Silverman: That Motion and Rest do not mix with each other augurs that they are not as widely distributed as Being.
Being must be a third thing distinct from Motion and Rest: If Being were the same as either of them—say motion—then when Being applies to Rest, by substitution Rest would partake of its own opposite. But that is not possible, since Rest and Motion do not blend.

254d-255e Sameness and Difference
Being must be distinct form Sameness: If Being were not distinct from Sameness, when we say that Motion and Rest both are, we could substitute them with Sameness, and Motion would be the same as Rest.
Being must be distinct from Difference, because Difference is always in relation to other things and more precisely in relation to something different (255d), whereas Being is both itself by itself and in relation to other things.
[T14] “I suppose you admit that, among things that exist, some are always spoken of as being what they are just in themselves, others as being what they are with reference to other things.—Of course.—And what is different is always so called with reference to another thing, isn’t it?—That is so.—It would not be so, if Existence and Difference were not very different things. If Difference partook of both characters as Existence does, there would sometimes be, within the class of different things, something that was different not with reference to another thing. But in fact we undoubtedly find that whatever is different, as a necessary consequence, is what it is with reference to another.” (255c-d)

♠ Different senses/uses of “Is”
Cornford: In saying that Being is said both itself by itself and in relation to other things, Plato is distinguishing different senses of the verb “to be”: (a) complete or absolute sense, i.e., “Is” of existence, and (b) incomplete sense, i.e., “Is” of predication.

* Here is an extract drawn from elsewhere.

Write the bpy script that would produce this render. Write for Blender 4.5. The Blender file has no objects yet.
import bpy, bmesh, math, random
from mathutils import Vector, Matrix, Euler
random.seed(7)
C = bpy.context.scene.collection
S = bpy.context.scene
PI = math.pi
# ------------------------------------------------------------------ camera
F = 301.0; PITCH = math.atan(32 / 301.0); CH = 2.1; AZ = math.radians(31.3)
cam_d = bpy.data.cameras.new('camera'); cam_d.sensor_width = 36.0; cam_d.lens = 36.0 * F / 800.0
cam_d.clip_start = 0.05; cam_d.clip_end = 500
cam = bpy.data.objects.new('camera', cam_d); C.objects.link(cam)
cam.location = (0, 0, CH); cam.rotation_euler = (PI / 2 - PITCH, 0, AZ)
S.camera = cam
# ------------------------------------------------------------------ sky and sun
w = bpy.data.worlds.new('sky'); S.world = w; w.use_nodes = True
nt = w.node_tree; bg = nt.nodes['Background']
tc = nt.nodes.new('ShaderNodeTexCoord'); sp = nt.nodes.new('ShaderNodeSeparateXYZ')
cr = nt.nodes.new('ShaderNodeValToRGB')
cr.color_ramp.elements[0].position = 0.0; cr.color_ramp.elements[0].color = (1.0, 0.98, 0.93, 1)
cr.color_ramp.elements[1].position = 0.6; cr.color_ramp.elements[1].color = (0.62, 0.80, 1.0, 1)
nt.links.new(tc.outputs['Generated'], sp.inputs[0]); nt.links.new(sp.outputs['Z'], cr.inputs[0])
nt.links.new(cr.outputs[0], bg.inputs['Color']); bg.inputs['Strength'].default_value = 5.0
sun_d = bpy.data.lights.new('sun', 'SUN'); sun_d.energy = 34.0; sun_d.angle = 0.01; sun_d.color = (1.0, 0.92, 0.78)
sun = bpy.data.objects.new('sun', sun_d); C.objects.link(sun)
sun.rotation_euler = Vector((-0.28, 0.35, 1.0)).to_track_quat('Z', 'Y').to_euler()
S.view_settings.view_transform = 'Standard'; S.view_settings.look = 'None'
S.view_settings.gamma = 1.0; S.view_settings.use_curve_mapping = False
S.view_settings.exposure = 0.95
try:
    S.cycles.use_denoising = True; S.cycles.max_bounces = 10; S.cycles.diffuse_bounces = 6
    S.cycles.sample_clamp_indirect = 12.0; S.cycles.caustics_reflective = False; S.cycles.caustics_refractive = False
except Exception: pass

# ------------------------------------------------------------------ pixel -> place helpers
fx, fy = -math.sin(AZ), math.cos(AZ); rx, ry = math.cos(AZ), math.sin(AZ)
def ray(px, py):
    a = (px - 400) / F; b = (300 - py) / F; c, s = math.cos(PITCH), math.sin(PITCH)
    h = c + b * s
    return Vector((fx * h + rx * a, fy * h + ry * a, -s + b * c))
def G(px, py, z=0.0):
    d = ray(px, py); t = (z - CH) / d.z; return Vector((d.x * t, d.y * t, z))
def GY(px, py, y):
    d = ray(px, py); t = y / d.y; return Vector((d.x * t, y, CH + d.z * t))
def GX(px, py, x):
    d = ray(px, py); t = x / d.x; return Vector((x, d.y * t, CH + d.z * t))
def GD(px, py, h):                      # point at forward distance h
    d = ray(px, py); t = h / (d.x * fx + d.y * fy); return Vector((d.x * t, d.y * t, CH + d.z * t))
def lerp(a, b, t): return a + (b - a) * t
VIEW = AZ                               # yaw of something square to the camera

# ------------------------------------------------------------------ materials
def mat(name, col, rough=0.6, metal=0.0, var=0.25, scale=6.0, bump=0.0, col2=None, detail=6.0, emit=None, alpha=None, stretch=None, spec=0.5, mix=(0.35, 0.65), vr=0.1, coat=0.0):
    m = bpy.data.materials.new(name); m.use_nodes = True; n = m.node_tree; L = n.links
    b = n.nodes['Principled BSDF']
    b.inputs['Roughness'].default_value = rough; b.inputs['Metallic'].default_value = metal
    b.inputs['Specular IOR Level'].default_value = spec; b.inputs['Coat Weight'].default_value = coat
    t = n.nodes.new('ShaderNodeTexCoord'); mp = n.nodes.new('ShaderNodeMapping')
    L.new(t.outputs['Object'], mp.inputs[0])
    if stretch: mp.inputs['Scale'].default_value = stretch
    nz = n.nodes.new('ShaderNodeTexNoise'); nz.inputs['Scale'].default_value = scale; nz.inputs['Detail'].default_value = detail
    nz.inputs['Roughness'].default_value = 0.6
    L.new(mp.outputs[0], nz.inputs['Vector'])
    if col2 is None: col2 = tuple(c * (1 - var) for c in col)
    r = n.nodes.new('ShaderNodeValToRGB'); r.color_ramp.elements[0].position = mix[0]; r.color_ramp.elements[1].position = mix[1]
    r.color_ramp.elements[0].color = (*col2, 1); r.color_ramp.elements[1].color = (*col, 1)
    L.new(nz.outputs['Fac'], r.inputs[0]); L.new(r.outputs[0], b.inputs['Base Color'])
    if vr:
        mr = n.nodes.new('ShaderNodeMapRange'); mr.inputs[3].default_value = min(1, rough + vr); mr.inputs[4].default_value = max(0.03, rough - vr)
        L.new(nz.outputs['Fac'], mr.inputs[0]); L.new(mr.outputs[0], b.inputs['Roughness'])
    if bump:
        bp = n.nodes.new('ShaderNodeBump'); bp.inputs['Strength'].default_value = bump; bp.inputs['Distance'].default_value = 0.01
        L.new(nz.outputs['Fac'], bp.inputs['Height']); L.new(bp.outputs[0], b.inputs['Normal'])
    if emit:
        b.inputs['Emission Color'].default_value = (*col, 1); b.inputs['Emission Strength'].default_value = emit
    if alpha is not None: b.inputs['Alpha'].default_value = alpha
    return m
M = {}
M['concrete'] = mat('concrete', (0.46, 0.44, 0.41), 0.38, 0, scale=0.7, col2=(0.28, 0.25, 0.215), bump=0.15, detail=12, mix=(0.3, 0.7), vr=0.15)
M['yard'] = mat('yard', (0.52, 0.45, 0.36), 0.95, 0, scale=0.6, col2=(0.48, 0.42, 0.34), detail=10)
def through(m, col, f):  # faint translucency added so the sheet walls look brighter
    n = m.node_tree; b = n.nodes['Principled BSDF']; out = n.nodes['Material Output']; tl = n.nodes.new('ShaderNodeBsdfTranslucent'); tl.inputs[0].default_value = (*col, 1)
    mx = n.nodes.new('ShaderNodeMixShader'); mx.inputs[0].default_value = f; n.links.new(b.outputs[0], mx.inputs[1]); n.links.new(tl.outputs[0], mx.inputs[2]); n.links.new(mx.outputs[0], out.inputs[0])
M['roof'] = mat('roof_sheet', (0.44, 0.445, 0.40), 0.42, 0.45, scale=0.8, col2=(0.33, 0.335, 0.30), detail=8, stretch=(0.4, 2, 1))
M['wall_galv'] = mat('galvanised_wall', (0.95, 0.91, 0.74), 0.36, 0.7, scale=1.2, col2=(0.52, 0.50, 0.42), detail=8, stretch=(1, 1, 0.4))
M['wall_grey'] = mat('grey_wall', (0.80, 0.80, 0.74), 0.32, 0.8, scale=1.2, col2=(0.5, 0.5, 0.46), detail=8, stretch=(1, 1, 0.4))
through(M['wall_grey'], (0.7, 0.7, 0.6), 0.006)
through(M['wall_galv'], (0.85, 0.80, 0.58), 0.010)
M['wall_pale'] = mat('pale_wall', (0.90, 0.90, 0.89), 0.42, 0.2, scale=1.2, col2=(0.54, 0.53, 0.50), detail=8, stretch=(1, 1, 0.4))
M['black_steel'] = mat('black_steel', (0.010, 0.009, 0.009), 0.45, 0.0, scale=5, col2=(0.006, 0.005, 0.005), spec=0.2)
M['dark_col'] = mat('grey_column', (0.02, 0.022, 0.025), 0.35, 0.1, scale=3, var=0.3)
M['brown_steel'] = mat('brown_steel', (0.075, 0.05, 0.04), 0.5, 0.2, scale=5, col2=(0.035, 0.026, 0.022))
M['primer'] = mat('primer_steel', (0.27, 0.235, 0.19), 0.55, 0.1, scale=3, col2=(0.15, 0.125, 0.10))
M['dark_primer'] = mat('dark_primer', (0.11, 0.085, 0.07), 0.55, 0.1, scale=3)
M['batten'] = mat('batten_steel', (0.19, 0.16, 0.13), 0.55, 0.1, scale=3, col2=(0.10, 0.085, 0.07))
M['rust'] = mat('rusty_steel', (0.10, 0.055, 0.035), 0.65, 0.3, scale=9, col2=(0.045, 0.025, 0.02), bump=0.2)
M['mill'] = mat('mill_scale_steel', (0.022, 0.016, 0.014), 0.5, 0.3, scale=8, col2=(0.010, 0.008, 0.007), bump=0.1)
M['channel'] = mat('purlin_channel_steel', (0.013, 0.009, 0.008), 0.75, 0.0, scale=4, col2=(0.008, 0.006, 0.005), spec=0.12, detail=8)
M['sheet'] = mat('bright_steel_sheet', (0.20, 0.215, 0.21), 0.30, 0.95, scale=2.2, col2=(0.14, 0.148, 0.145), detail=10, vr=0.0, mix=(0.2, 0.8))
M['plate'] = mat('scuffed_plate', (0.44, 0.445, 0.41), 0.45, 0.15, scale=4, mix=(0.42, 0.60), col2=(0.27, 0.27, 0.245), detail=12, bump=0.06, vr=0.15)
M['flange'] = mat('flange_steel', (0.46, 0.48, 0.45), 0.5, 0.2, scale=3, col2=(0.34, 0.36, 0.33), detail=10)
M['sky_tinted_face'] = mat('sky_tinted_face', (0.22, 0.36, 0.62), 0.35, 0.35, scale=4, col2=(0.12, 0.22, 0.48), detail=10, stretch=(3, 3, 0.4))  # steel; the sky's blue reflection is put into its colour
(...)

Frede and Owen: Plato does not mark off two senses of the verb “to be”, but only different uses, since he speaks of only one Form of Being. Owen accepts the distinction between two syntactically distinct uses of the verb “to be”, but Plato’s interest in the Sophist is exclusively in the incomplete use. Frede: Plato recognizes just one Form of Being and that he talks throughout the dialogue as if this one Form was involved both in saying that not being is and in saying that something is. It is one and the same being that we are attributing to something in both cases.

Brown: There is no sharp semantic distinction between the two syntactically distinct uses of the verb “to be”. The “is” in “x is” is complete but allows a further completion.


References
Lesley Brown, “Being in the Sophist: A Syntactical Enquiry”, Plato 1: Metaphysics and Epistemology, Gail Fine (ed.), 1999. 455-78.
Francis M. Cornford, Plato’s Theory of Knowledge, 1959.
Michael Frede, “The Sophist on False Statement”, Cambridge Companion to Plato, Richard Kraut (ed.), 1992. 397-424.
G. E. L. Owen, “Plato on Not-Being”, Plato 1: Metaphysics and Epistemology, Gail Fine (ed.), 1999. 416-454.